彼は、私を愛していなかったわけではないのだろう。鷹揚かつ善良で、聡明でユーモアに富み、そしてとても怖がりな人だった。「もうこれ以上は引き延ばせない」という期限が見え、確実だと思ってから、動く。桜もそうで、元彼が連れて行ってくれた京都はいつも必ず満開だった。ほんとうに、見事なまでに。降り注ぐ花びらの下、幸福は確かにそこにあった。
しかし一時が万事そうなので、畢竟すべての予定は緊急になる。断れない飲み会。動かせない仕事。どうしてもやらなければいけない趣味。私は「いつでもいる存在」だから後回しになる。そうした日々に、私は疲弊してしまったのだった。

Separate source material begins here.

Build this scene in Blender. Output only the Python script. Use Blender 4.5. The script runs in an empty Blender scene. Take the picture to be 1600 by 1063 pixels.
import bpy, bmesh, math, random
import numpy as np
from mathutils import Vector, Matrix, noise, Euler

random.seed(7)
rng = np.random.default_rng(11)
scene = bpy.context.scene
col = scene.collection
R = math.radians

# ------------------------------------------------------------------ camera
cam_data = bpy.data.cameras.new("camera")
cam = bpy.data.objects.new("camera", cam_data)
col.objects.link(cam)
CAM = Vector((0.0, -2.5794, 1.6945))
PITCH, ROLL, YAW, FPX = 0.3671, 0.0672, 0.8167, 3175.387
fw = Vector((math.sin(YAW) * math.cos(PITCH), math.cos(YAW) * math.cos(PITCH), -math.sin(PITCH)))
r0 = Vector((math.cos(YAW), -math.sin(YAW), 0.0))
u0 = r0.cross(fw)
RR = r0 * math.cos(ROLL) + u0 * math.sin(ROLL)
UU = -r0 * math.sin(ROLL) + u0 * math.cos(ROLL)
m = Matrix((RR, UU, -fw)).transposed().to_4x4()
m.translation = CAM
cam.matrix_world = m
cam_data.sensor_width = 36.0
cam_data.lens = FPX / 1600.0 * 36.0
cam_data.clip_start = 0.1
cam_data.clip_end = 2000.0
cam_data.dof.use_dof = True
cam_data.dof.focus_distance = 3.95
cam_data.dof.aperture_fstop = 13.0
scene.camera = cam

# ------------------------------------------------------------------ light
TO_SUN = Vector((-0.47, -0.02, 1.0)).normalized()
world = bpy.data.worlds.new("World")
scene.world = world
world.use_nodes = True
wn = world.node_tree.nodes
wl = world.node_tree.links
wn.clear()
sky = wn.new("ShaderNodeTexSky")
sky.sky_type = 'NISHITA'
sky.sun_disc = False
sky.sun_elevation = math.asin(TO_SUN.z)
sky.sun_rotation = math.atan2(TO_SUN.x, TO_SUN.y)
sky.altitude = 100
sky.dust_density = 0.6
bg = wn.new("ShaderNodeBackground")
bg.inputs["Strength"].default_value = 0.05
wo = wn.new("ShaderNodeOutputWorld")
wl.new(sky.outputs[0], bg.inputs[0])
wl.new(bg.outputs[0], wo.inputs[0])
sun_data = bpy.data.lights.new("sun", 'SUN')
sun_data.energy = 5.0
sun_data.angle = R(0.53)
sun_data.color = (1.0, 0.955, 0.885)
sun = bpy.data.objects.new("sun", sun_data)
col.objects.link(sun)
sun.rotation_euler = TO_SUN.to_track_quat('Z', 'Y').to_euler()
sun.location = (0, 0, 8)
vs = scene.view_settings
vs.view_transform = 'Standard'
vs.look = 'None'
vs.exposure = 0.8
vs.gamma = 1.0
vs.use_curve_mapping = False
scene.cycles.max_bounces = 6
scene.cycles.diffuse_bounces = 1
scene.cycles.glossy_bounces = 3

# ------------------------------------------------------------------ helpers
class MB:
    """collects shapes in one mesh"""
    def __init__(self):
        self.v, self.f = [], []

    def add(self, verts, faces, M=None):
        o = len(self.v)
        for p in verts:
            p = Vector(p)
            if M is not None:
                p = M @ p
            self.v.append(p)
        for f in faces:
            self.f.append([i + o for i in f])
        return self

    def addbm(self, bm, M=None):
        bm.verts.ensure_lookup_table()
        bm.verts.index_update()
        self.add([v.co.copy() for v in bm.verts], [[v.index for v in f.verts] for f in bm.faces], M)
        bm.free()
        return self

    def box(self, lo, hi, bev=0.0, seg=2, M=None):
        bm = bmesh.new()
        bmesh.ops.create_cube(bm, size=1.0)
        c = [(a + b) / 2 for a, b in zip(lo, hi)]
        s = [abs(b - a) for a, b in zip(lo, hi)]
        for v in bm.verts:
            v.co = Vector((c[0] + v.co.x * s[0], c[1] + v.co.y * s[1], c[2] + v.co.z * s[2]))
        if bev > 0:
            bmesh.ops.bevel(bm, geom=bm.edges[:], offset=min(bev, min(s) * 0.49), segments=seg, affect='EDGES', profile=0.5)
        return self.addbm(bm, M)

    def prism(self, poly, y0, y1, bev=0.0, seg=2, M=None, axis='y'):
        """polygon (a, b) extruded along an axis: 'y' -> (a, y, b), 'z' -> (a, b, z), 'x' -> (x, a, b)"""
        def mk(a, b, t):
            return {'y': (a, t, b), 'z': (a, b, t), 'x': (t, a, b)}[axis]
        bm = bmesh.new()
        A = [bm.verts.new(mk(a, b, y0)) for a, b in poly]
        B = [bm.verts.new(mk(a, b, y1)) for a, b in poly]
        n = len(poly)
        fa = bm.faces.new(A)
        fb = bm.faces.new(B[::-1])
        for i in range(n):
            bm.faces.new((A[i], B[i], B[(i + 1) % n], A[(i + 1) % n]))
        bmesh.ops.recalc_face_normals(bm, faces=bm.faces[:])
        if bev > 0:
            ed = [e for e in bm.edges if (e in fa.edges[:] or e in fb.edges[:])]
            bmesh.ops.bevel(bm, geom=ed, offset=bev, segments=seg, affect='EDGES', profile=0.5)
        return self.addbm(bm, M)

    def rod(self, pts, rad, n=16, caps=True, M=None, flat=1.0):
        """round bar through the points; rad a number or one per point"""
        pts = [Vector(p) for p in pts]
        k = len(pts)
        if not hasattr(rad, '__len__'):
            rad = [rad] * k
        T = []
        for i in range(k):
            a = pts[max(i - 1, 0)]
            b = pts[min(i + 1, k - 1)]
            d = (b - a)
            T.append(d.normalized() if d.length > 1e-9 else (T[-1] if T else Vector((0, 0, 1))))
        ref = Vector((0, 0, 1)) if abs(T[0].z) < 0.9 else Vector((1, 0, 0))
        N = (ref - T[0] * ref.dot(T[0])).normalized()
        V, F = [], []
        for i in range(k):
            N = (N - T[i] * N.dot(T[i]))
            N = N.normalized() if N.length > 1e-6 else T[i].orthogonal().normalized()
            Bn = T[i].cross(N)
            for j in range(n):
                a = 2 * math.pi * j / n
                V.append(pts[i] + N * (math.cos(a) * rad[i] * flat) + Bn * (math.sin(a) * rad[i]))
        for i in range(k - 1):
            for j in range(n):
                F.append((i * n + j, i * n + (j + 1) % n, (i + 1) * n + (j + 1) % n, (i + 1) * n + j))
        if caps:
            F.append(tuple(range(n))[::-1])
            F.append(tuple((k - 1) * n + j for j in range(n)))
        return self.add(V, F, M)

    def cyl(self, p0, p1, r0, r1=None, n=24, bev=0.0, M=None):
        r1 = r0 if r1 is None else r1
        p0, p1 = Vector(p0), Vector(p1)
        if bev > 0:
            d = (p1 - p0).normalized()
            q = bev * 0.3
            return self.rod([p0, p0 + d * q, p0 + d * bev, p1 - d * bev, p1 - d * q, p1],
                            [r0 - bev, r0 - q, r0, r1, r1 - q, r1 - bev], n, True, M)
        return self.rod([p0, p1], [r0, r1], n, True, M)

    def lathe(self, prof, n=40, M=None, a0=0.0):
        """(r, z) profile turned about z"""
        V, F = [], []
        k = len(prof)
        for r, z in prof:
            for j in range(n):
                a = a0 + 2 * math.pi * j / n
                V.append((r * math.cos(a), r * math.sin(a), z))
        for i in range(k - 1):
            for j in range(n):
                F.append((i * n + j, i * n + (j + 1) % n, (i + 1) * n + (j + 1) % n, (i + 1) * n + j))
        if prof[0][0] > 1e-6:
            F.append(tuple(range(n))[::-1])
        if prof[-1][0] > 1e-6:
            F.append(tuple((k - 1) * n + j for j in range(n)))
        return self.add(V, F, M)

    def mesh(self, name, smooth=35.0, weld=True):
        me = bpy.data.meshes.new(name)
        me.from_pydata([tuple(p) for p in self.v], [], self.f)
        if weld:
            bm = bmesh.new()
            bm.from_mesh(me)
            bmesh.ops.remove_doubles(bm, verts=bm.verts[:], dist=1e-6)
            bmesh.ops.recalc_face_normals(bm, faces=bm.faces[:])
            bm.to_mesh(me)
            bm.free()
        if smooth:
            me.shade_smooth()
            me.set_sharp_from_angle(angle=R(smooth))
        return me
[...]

散々元彼の悪口を書いたが、今にして思えば私も同類である。椅子がまだ手元にあるのは、「どうしても返さなければいけない期限」がなかったからだ。夫は「椅子に罪はない」と何ら問題視していないし、私も何の遺恨もない。だからまだ家にある。そうやってズルズルと先延ばしした物事に見切りをつけるタイミングは、私のほうが元彼よりも少しだけ早かった。お互いがお互いに、人生のいろいろな問題を先延ばしにしていた。そんなふたりが、未来の何かを決めようとすることなど、どだい無理だったのだろう。
早すぎる桜も思い出になる
開花予想の日が過ぎてもほころびもしない桜の枝の下、客をいっぱいに乗せた船が目黒川をゆく。チケットは争奪戦だっただろうに、気の毒でならないとこぼすと夫は言った。「それもまた思い出になるよ」と。そういえば1年前からレストランを予約するパリピの知人も、桜が咲いていても散っていても、SNSに上げる写真は最高の笑顔だ。幸せな未来を願って選んだことだから、幸せに「する」のだ。

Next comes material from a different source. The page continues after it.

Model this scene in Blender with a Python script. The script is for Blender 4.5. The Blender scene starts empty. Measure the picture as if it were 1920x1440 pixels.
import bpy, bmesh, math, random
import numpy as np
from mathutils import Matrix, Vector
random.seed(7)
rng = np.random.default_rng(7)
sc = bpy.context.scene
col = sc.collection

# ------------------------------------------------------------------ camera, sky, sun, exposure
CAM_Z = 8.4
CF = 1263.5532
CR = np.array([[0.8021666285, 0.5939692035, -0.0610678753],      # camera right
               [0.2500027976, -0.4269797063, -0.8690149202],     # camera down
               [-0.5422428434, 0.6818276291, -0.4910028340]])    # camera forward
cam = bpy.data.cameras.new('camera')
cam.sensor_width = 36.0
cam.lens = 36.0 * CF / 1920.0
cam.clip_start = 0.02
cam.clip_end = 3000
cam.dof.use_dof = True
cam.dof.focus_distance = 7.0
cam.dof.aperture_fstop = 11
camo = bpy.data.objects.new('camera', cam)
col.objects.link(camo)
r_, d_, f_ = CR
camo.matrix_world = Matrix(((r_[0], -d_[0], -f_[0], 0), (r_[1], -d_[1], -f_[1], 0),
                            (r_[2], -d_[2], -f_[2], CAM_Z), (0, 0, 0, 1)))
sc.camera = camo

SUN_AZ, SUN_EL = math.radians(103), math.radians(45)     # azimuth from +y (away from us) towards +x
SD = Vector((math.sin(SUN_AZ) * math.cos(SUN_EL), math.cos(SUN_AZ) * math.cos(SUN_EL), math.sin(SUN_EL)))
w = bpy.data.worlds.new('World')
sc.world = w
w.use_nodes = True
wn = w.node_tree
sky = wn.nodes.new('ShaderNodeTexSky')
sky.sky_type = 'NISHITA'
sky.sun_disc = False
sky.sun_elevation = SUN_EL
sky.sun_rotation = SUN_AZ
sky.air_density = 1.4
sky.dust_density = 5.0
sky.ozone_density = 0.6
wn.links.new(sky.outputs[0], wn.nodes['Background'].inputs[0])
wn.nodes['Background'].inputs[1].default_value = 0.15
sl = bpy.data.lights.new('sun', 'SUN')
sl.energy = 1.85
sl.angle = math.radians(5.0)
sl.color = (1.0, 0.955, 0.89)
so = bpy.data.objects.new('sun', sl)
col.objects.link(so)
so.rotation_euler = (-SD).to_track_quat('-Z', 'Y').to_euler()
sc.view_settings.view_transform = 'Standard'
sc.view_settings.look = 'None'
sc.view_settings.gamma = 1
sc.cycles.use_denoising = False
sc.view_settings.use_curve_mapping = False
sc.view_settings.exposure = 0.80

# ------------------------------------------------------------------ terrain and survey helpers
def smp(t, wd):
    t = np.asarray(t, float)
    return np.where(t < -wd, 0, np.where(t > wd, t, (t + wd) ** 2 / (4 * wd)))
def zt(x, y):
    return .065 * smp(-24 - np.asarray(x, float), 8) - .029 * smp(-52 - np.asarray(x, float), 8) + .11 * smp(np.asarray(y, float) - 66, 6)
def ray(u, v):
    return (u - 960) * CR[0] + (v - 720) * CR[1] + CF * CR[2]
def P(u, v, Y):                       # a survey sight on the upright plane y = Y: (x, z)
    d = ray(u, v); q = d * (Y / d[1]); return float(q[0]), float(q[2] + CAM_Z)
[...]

若い日の愚かな自分を思い出す。怖がりな元彼のために私がすべきだったのは、確実な未来が欲しいと強く迫ることではなかった。泣いて決められない彼をなじることでもなかった。何がどうなっても、楽しかったと思える日々にしようよと、未来を明るく照らしてあげることだったのだ。世の中はいつだって不確実だし、人の心は変わるものだ。それでもきっと、私たちはいい思い出を作れるよと。

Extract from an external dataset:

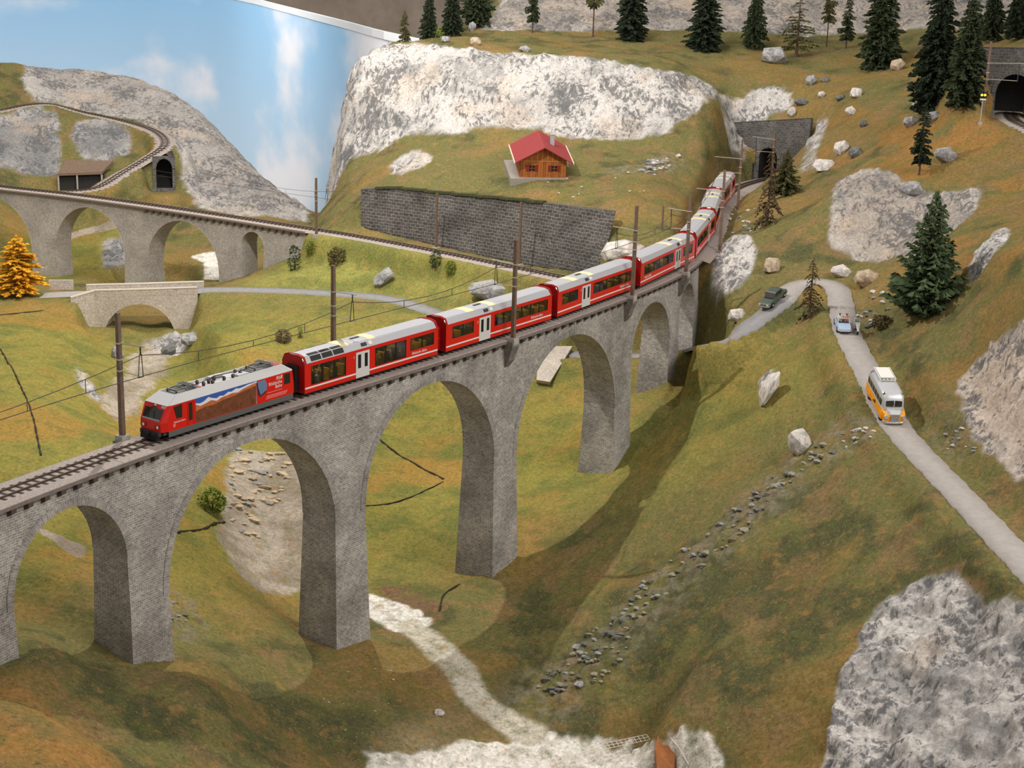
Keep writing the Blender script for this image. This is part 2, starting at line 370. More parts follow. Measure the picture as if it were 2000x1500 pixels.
U0, U1, V0, V1 = -.60, .60, math.log(66), math.log(425)
NU, NV = 860, 1020
def to_ij(x, y): return (x / y - U0) / (U1 - U0) * (NU - 1), (np.log(y) - V0) / (V1 - V0) * (NV - 1)
W3 = np.array([GY(*p) for p in PTS] + [np.asarray(w, float) for w in WPT])
ii, jj = to_ij(W3[:, 0], W3[:, 1])
zz = W3[:, 2]
# closing frame far outside the picture takes the height of the nearest survey point
fr = [(a, b) for a in np.linspace(-20, NU + 20, 9) for b in (-20, NV + 20)] + [(a, b) for a in (-20, NU + 20) for b in np.linspace(-20, NV + 20, 11)[1:-1]]
fz = [zz[np.argmin((ii - a) ** 2 + (jj - b) ** 2)] for a, b in fr]
ii = np.concatenate([ii, [a for a, b in fr]]); jj = np.concatenate([jj, [b for a, b in fr]]); zz = np.concatenate([zz, fz])
cdt = delaunay_2d_cdt([Vector((a, b)) for a, b in zip(ii, jj)], [], [], 0, 1e-6)
cv = np.array([(v.x, v.y) for v in cdt[0]]); czz = np.array([np.mean([zz[k] for k in o]) for o in cdt[3]])
H = np.zeros((NV, NU))
for t in cdt[2]:
    a, b, c = cv[list(t)]; za, zb, zc = czz[list(t)]
    i0, i1 = max(0, int(np.ceil(min(a[0], b[0], c[0])))), min(NU - 1, int(np.floor(max(a[0], b[0], c[0]))))
    j0, j1 = max(0, int(np.ceil(min(a[1], b[1], c[1])))), min(NV - 1, int(np.floor(max(a[1], b[1], c[1]))))
    if i1 < i0 or j1 < j0: continue
    I, J = np.meshgrid(np.arange(i0, i1 + 1), np.arange(j0, j1 + 1))
    den = (b[1] - c[1]) * (a[0] - c[0]) + (c[0] - b[0]) * (a[1] - c[1])
    if abs(den) < 1e-9: continue
    l1 = ((b[1] - c[1]) * (I - c[0]) + (c[0] - b[0]) * (J - c[1])) / den
    l2 = ((c[1] - a[1]) * (I - c[0]) + (a[0] - c[0]) * (J - c[1])) / den
    l3 = 1 - l1 - l2; k = (l1 > -1e-6) & (l2 > -1e-6) & (l3 > -1e-6)
    H[J[k], I[k]] = (l1 * za + l2 * zb + l3 * zc)[k]
UU = np.linspace(U0, U1, NU)[None, :].repeat(NV, 0)
YY = np.exp(np.linspace(V0, V1, NV))[:, None].repeat(NU, 1)
XX = UU * YY
def blur(A, r):
    for ax in (0, 1):
        c = np.cumsum(np.pad(A, [(r + 1, r) if k == ax else (0, 0) for k in (0, 1)], mode='edge'), axis=ax)
        n = A.shape[ax]; A = (np.take(c, range(2 * r + 1, 2 * r + 1 + n), axis=ax) - np.take(c, range(0, n), axis=ax)) / (2 * r + 1)
    return A
Hs = blur(blur(blur(H, 9), 9), 9); Hc = blur(blur(H, 3), 3)
gy = np.gradient(Hs, axis=0) / np.gradient(YY, axis=0); gx = np.gradient(Hs, axis=1) / np.gradient(XX, axis=1)
steep = blur(sstep(.75, 1.3, np.hypot(gx, gy)), 8)
H = Hs * (1 - steep) + Hc * steep
# soft rolling of the turf
H += .45 * fbm(np.stack([XX.ravel(), YY.ravel(), 0 * XX.ravel()], 1), .11, 3, 2).reshape(H.shape)
# beds of railways and roads
def bed(line, half, fade, dz, A, xr=None):
    D, Z = line.dist(XX, YY); w = 1 - sstep(half, half + fade, D)
    if xr is not None: w = w * xr
    return A * (1 - w) + (Z + dz) * w
H = bed(ROAD, 2.0, 2.6, -.12, H, 1 - ((XX > GY(178, 574, 229)[0]) & (XX < GY(372, 574, 229)[0]) & (YY > 200)).astype(float))
back_on = sstep(GZ(585, 443, ZB)[0], GZ(615, 446, ZB)[0], XX)
H = bed(BACK, 2.4, 2.2, -.35, H, back_on)
H = bed(MAIN, 2.6, 2.0, -.5, H, sstep(198, 203, YY) * (1 - sstep(273, 274, YY)))
H = bed(TUN, 3.0, 2.5, -.35, H, 1 - sstep(225, 226.5, YY))
H = bed(LOOP, 2.2, 2.0, -.35, H)
# step of the ground at the retaining wall
RW_TOP = [GY(705, 370, 242.5), GY(770, 368, 239.6), GY(870, 378, 235.0), GY(1030, 393, 225.2), GY(1203, 414, 214.8)]
RW_BOT = [GY(705, 441, 241.3), GY(770, 457, 238.2), GY(862, 478, 233.2), GY(1030, 514, 223.2), GY(1172, 531, 213.2)]
RWL = Line([p for p in RW_BOT])
def wall_step(line, zt, depth, front, back, A):
    D, Z = line.dist(XX, YY)
    # which side: compare with the line's distance along the view
    xs = line.p[:, 0]; o = np.argsort(xs); yl = np.interp(XX, [p[0] for p in zt], [p[1] for p in zt]); inx = sstep(xs.min() - 1, xs.min() + 1, XX) * (1 - sstep(xs.max() - 1, xs.max() + 1, XX))
    wf = (YY < yl + .9) * (1 - sstep(front, front + 2.0, D)) * inx
    A = A * (1 - wf) + np.minimum(A, Z - .3) * wf
    zt_ = np.interp(XX, [p[0] for p in zt], [p[2] for p in zt])
    wb = (YY >= yl + .9) * (1 - sstep(back, back + 6, D)) * inx
    return A * (1 - wb) + (zt_ - .25) * wb
H = wall_step(RWL, RW_TOP, 0, 2.5, 4.0, H)
H = bed(BACK, 2.4, 1.0, -.35, H, back_on)
ARCHL = Line([GY(322, 378, 304), GY(322, 376, 308), GY(322, 373, 313), GY(322, 371, 330)])
H = bed(ARCHL, 2.4, 2.5, -.1, H, 1 - sstep(312.5, 313.5, YY))
# gorge under the road bridge, banks behind the gallery and the arch
def carve(line, half, fade, A, up=False):
    D, Z = line.dist(XX, YY); w = 1 - sstep(half, half + fade, D); return A * (1 - w) + (np.maximum(A, Z) if up else np.minimum(A, Z)) * w
_gz = lambda px, Y, z: np.array([GY(px, 640, Y)[0], Y, z])
H = carve(Line([_gz(290, 266, -21.5), _gz(285, 250, -20.5), _gz(278, 238, -19.8), _gz(270, 223, -19.4)]), 7.2, 2.2, H)
H = carve(Line([_gz(270, 224, -19.4), _gz(280, 214, -19.8), _gz(320, 204, -20.6)]), 3.5, 4.5, H)
H = carve(Line([(18.6, 177, -15), (20.4, 181.5, -14.2), (20.9, 185.5, -13.8)]), .7, 1.6, H)
H = carve(Line([GY(105, 338, 315.5), GY(160, 333, 315.5), GY(205, 331, 315.5)]), 3.2, 3.5, H, True)
H = carve(Line([GY(356, 350, 315.5), GY(352, 310, 317.5), GY(348, 290, 319)]), 1.6, 2.5, H, True)
def height(x, y):
    i, j = to_ij(np.asarray(x, float), np.asarray(y, float)); i = np.clip(i, 0, NU - 1.001); j = np.clip(j, 0, NV - 1.001)
    a = i.astype(int); b = j.astype(int); fi = i - a; fj = j - b
    return (H[b, a] * (1 - fi) + H[b, a + 1] * fi) * (1 - fj) + (H[b + 1, a] * (1 - fi) + H[b + 1, a + 1] * fi) * fj
_T = np.arange(68, 424, .2)
def hit(px, py, lo=0, rim=False):
    """where the ground is at a place of the photograph"""
    d = ray(px, py); d = d / d[1]; z = HC + d[2] * _T
    k = np.nonzero((height(d[0] * _T, _T) > z) & (_T > lo))[0]
    t = _T[k[0]] if len(k) else 420.0
    if rim and t > 362 and px > 700: t = 304.0                # just over the rim of the plateau
    return Vector((d[0] * t, t, float(height(d[0] * t, t))))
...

いつか椅子を返させてくれ……と思っていたら桜が咲いた。そんな春だった。
●エッセイのおまけとして、「桜が出てくる本」を3冊ご紹介します。桜といえば『桜の森の満開の下』(坂口安吾)や『桜の園』(チェーホフ)、あるいは『古今集』などをご紹介したくなりますが、敢えて私が最近読んだ作品を。
藤田宜永『金色の雨』幻冬舎文庫
大人の恋愛模様を描いた短編集です。このなかの「散りゆく花」という作品に山桜と登場人物の心境を重ねるような描写が出てきます。思い出は思い出のままが、一番きれいだったりするのかもしれませんね。
三浦しをん『政と源』集英社オレンジ文庫
桜は最後のほうにちらりと出てくるだけなのですが、登場人物の軽妙なやり取りが大好きなのでこの作品をご紹介します。なんというか、多幸感があふれる作品なのです。こんな年の取り方も素敵だなと思ったりするのでした。
池井戸潤『ハヤブサ消防団』集英社
終始不穏な雰囲気が漂う本作ですが、主人公の作家が住むのが見事な桜の木がある「桜屋敷」。こんな環境で執筆に取り組んでみたいと思いつつ、主人公がよく執筆と消防団を兼任できるなと余計なことに思いを馳せつつ一気読みしました。